Piet Mondrian - his art and his life

“Holland has produced three great painters - the first was Rembrandt, the second was Van Gogh, and the third is Mondrian.” So said Katherine Dreier, co-founder of New York City’s Society of Independent Artists in 1926. Responsible for organising seminal exhibitions of Modern Art in turn of the century America, her opinion emphasises the importance of Piet Mondrian in the history of Western art. As we approach the 150th anniversary of his birth, we look at Mondrian’s art, his life and his continued influence.

Piet Mondrian in his studio at 26 avenue du Depart, 1934 (b/w photo), Gallatin, Albert Eugene (1881-1952) / Bridgeman Images


Piet Mondrian’s style is best known for the geometric compositions he pioneered in block colours. Having studied painting at the Amsterdam Academy in the 1890s he initially developed a reputation for painted landscapes in the tradition of the Hague School. As he matured, interested by the theoretical discourse surrounding art that was emerging in Europe, he moved closer to an abstracted Pointillist style.

 

Lighthouse of Westkapelle, Netherlands (oil on canvas, 1909-1910), Piet Mondrian / Luisa Ricciarini / Bridgeman Images

 

His engagement with the avant-garde was compounded by encounters with the Cubists in Paris, where he lived between 1912 and 1914. Like them, Mondrian was seeking a new art, one underpinned by a rigorous intellectual framework that would break free from the shackles of tradition and embrace the Modern world.

Today it is often easy to forget that the abstract in art was something thoughtfully considered and purposefully developed. The socio-political context of the time - marked most obviously by rapid industrialisation and the subsequent fallout from the Great War - had firmly bred in contemporary artists and intellectuals the idea that new forms of expression were needed to meet the challenges of a new age. This took shape in different forms. It is manifest in Italian Futurism, English Vorticism, Surrealism and Dadaism to name but a few, but it is perhaps nowhere more obvious than in the movement which emerged in Holland in 1917 called De Stijl.
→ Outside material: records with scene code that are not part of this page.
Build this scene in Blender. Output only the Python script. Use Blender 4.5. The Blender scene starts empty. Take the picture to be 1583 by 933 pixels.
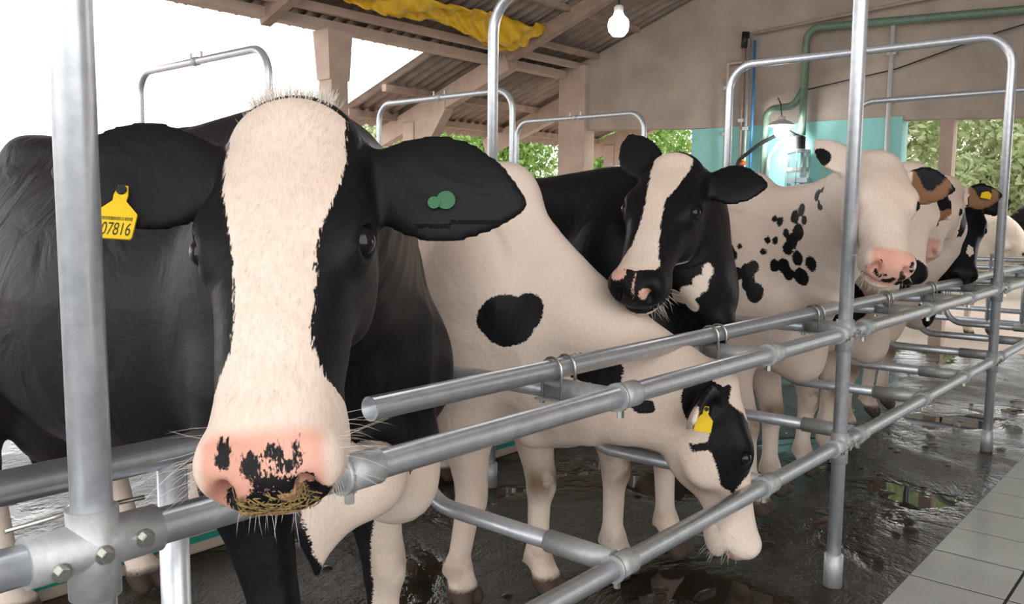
import bpy, bmesh, math, random, time
import numpy as np
from mathutils import Matrix, Vector
random.seed(7); RNG = np.random.default_rng(11)
scene = bpy.context.scene; COL = scene.collection
# ---------------------------------------------------------------- camera
CAM_F, CAM_H = 1320.0, 1.38                       # focal length in pixels of the 1583-wide frame, eye height
_A, _P, _R = math.radians(40.74), math.radians(6.0), math.radians(0.48)
_fw = Vector((math.cos(_A), math.sin(_A), 0)); _r = Vector((math.sin(_A), -math.cos(_A), 0)); _u = Vector((0, 0, 1))
_f = _fw * math.cos(_P) - _u * math.sin(_P); _up = _u * math.cos(_P) + _fw * math.sin(_P)
_r2 = _r * math.cos(_R) + _up * math.sin(_R); _u2 = _up * math.cos(_R) - _r * math.sin(_R)
cam = bpy.data.cameras.new('camera'); cam.sensor_width = 36.0; cam.lens = 36.0 * CAM_F / 1583.0; cam.clip_end = 300; cam.clip_start = .02
cam_o = bpy.data.objects.new('camera', cam); COL.objects.link(cam_o)
M_ = Matrix((( _r2.x, _u2.x, -_f.x, 0), (_r2.y, _u2.y, -_f.y, 0), (_r2.z, _u2.z, -_f.z, CAM_H), (0, 0, 0, 1)))
cam_o.matrix_world = M_; scene.camera = cam_o
# ---------------------------------------------------------------- overcast sky, exposure
world = bpy.data.worlds.new('overcast_sky'); scene.world = world; world.use_nodes = True
bg = world.node_tree.nodes['Background']; bg.inputs[0].default_value = (1.0, 1.0, 1.0, 1); bg.inputs[1].default_value = 2.2
vs = scene.view_settings; vs.view_transform = 'Standard'; vs.look = 'None'; vs.gamma = 1.0; vs.use_curve_mapping = False; vs.exposure = 0.25
# ---------------------------------------------------------------- implicit-surface body builder
def nrm(a):
    a = np.asarray(a, float); return a / np.linalg.norm(a)
def smin(a, b, k):
    h = np.maximum(k - np.abs(a - b), 0.0) / k
    return np.minimum(a, b) - h * h * k * 0.25
def smax(a, b, k):
    h = np.maximum(k - np.abs(a - b), 0.0) / k
    return np.maximum(a, b) + h * h * k * 0.25
def interp_rows(t, rows):
    """smooth (Catmull-Rom) interpolation of table rows; t in 0..n-1"""
    rows = np.asarray(rows, np.float32); n = len(rows)
    i = np.clip(np.floor(t).astype(int), 0, n - 2); f = (t - i).astype(np.float32)
    return [rows[i, c] * (1 - f) + rows[i + 1, c] * f for c in range(rows.shape[1])]
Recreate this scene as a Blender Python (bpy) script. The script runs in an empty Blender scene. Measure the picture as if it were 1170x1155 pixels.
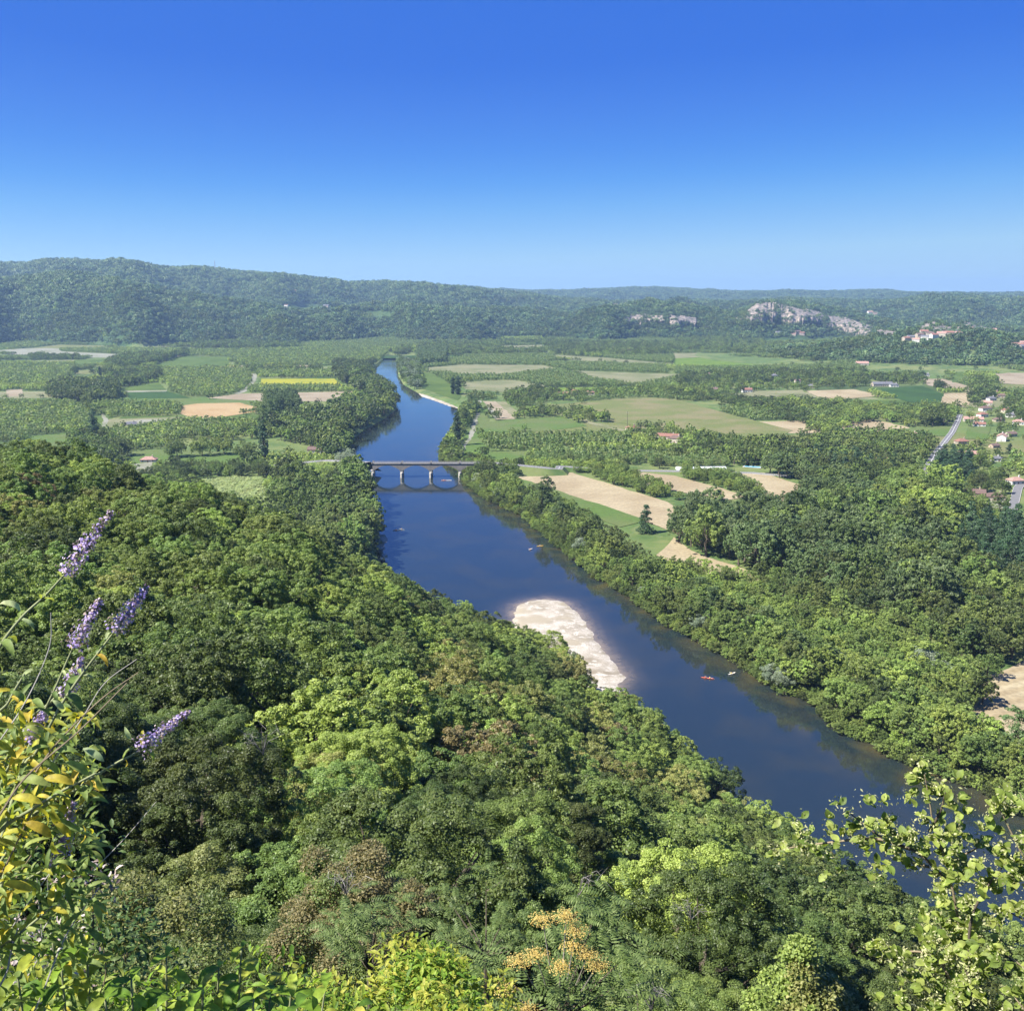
EXPOSURE = 1.4
HAZE = 6.3e-5
SKYRAMP = [(0, (.03, .13, .65)), (.19, (.034, .175, .76)), (.225, (.052, .22, .81)), (.27, (.070, .28, .86)), (.32, (.105, .36, .90)), (.38, (.175, .46, .92)), (.46, (.27, .555, .93)), (.56, (.39, .66, .91)), (.8, (.47, .70, .91))]
import bpy, bmesh, math, random
import numpy as np
from mathutils import Vector, Matrix
random.seed(7)
RNG = np.random.default_rng(11)
SC = bpy.context.scene
C = SC.collection
R = math.radians

# ------------------------------------------------------------------ camera geometry (photo pixels 1170 x 1155)
F, CX, CY, PITCH, CAMZ = 1124.0, 585.0, 577.5, R(12), 150.0
def ray(px, py):
    a = (np.asarray(px, float) - CX) / F; b = -(np.asarray(py, float) - CY) / F
    return a, math.cos(PITCH) + b * math.sin(PITCH), -math.sin(PITCH) + b * math.cos(PITCH)
def at(px, py, z=0.0):
    a, b, c = ray(px, py); t = (z - CAMZ) / c
    return np.array([a * t, b * t]).T if np.ndim(px) else (float(a * t), float(b * t))
def atd(px, py, d):
    a, b, c = ray(px, py); t = d / math.hypot(a, b)
    return Vector((a * t, b * t, CAMZ + c * t))
def proj(x, y, z):
    zz = z - CAMZ
    f = y * math.cos(PITCH) - zz * math.sin(PITCH); u = y * math.sin(PITCH) + zz * math.cos(PITCH)
    f = np.where(np.abs(f) < 1e-3, 1e-3, f)
    return CX + F * x / f, CY - F * u / f
def azof(px): return np.arctan((np.asarray(px, float) - CX) / F / 1.0)   # close enough for tables
Z1, Z2, Z3 = (0, 280, 2.925), (380, 280, 2.925), (770, 280, 2.925)
Z4, Z5, Z6, Z7, ZS = (380, 440, 2.925), (770, 440, 2.925), (0, 480, 2.925), (770, 620, 2.925), (0, 0, 1)
def zp(Z, pts): return [(Z[0] + x / Z[2], Z[1] + y / Z[2]) for x, y in pts]
def wpoly(Z, pts, z=0.0): return np.array([at(x, y, z) for x, y in zp(Z, pts)])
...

Conceived as a collaboration between artists, designers, critiques and writers, to which Mondrian belonged, De Stijl championed an aesthetic of pure abstraction and universality through reducing compositions to their most essential elements. In Mondrian’s own words, it should “ignore the particulars of appearance, that is to say, natural form and colour. On the contrary, it should find its expression in the abstraction of form and colour.” This statement was as shocking as it was daring, and initially met with scorn by traditionalists everywhere. Ultimately however, the De Stijl school distinguished themselves by grounding their radicalism in formal purity, while aiming to create visual manifestations of a harmonious cosmos.

 

Composition with Color Planes 5, 1917 (oil on canvas), Piet Mondrian / © Mondrian/Holtzman Trust / Bridgeman Images

 

They were not simply looking to redefine the expectations of painting, but to achieve in it something more spiritually profound: a perfect harmony of shape, feeling and colour. Once this was understood Mondrian, along with fellow artist Theo van Doesburg, architect Gerrit Rietveld and designer Bart van der Leck became internationally respected cultural figures. Their collective legacy is the influence of their aesthetic philosophy on the evolution of abstract art and modern architecture throughout the world.

 

New York City, 3 (unfinished), 1941 (oil, pencil, chalk & coloured tape on canvas), Piet Mondrian / © Mondrian/Holtzman Trust / Photo © Fine Art Images / Bridgeman Images



Relishing his professional success, Mondrian returned to Paris after the war, where he remained until 1938. Immersing himself in Parisian Bohemia, he assumed his place in the avant-garde of the 20th century. In late 1920 and 1921, in this culture of artistic innovation, Mondrian began producing the simplified grid-based images of three primary colours, which define the Piet Mondrian compositions most prized today. Though the influence of De Stijl was still clear in them, Mondrian’s own art style began to shine through. This, he continued to refine, and subtle evolutions are seen as his work evolved during the Paris years.

 

Composition with large red plane, yellow, black, gray and blue, 1921 (oil on canvas), Piet Mondrian /© Kunstmuseum den Haag / © Mondrian/Holtzman Trust / Bridgeman Images



In 1938, fleeing the advances of fascist Germany, Mondrian left Paris for London. But when Holland fell to the Nazis in 1940, he went to New York, feeling that he was no longer safe in Europe. Mondrian would stay in New York until his death four years later, working until he was physically unable, and developing a more colourful style. These latter years brought Mondrian an international audience which consolidated his celebrity and his place as a Modern master. 150 years after his birth, the influence of the Mondrian composition lives on, synonymous with the visual lingua franca of the 20th century.